>>>>>

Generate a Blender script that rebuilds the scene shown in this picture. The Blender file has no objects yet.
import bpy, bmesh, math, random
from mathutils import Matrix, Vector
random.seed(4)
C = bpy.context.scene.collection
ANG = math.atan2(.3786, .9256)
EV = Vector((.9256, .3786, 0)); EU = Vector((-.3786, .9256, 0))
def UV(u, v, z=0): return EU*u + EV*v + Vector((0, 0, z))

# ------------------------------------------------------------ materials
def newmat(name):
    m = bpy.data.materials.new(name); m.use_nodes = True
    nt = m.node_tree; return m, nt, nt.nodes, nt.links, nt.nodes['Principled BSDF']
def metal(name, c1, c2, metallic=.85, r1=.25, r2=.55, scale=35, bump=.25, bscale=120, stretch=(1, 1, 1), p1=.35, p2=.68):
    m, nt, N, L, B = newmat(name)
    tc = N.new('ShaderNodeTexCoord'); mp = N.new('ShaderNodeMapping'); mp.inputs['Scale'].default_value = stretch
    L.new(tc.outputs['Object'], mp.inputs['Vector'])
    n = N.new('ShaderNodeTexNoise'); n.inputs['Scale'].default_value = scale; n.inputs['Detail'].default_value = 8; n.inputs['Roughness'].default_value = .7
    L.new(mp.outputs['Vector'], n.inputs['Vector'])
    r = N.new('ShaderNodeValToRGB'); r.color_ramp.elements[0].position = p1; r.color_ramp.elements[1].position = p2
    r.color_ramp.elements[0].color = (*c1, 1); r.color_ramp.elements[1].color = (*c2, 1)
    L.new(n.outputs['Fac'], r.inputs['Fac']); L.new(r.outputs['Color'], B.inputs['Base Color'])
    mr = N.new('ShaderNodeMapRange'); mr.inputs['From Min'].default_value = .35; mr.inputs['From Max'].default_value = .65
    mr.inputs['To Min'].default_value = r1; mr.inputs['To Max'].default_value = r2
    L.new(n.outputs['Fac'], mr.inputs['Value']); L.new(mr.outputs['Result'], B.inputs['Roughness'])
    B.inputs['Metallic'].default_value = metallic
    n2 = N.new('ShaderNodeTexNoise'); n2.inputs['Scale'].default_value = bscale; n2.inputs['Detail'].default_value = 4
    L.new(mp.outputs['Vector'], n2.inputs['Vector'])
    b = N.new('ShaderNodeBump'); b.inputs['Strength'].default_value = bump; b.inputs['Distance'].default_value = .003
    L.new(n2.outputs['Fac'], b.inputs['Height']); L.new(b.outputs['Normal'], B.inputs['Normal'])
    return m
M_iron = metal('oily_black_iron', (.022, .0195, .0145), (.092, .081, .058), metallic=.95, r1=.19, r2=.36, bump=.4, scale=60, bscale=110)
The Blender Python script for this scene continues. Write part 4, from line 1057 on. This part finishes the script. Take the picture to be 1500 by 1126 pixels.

<<<<<

Each line of the material above needs to be quoted exactly, please.

→ Correct answer
Generate a Blender script that rebuilds the scene shown in this picture. The Blender file has no objects yet.
import bpy, bmesh, math, random
from mathutils import Matrix, Vector
random.seed(4)
C = bpy.context.scene.collection
ANG = math.atan2(.3786, .9256)
EV = Vector((.9256, .3786, 0)); EU = Vector((-.3786, .9256, 0))
def UV(u, v, z=0): return EU*u + EV*v + Vector((0, 0, z))

# ------------------------------------------------------------ materials
def newmat(name):
    m = bpy.data.materials.new(name); m.use_nodes = True
    nt = m.node_tree; return m, nt, nt.nodes, nt.links, nt.nodes['Principled BSDF']
def metal(name, c1, c2, metallic=.85, r1=.25, r2=.55, scale=35, bump=.25, bscale=120, stretch=(1, 1, 1), p1=.35, p2=.68):
    m, nt, N, L, B = newmat(name)
    tc = N.new('ShaderNodeTexCoord'); mp = N.new('ShaderNodeMapping'); mp.inputs['Scale'].default_value = stretch
    L.new(tc.outputs['Object'], mp.inputs['Vector'])
    n = N.new('ShaderNodeTexNoise'); n.inputs['Scale'].default_value = scale; n.inputs['Detail'].default_value = 8; n.inputs['Roughness'].default_value = .7
    L.new(mp.outputs['Vector'], n.inputs['Vector'])
    r = N.new('ShaderNodeValToRGB'); r.color_ramp.elements[0].position = p1; r.color_ramp.elements[1].position = p2
    r.color_ramp.elements[0].color = (*c1, 1); r.color_ramp.elements[1].color = (*c2, 1)
    L.new(n.outputs['Fac'], r.inputs['Fac']); L.new(r.outputs['Color'], B.inputs['Base Color'])
    mr = N.new('ShaderNodeMapRange'); mr.inputs['From Min'].default_value = .35; mr.inputs['From Max'].default_value = .65
    mr.inputs['To Min'].default_value = r1; mr.inputs['To Max'].default_value = r2
    L.new(n.outputs['Fac'], mr.inputs['Value']); L.new(mr.outputs['Result'], B.inputs['Roughness'])
    B.inputs['Metallic'].default_value = metallic
    n2 = N.new('ShaderNodeTexNoise'); n2.inputs['Scale'].default_value = bscale; n2.inputs['Detail'].default_value = 4
    L.new(mp.outputs['Vector'], n2.inputs['Vector'])
    b = N.new('ShaderNodeBump'); b.inputs['Strength'].default_value = bump; b.inputs['Distance'].default_value = .003
    L.new(n2.outputs['Fac'], b.inputs['Height']); L.new(b.outputs['Normal'], B.inputs['Normal'])
    return m
M_iron = metal('oily_black_iron', (.022, .0195, .0145), (.092, .081, .058), metallic=.95, r1=.19, r2=.36, bump=.4, scale=60, bscale=110)
The Blender Python script for this scene continues. Write part 4, from line 1057 on. This part finishes the script. Take the picture to be 1500 by 1126 pixels.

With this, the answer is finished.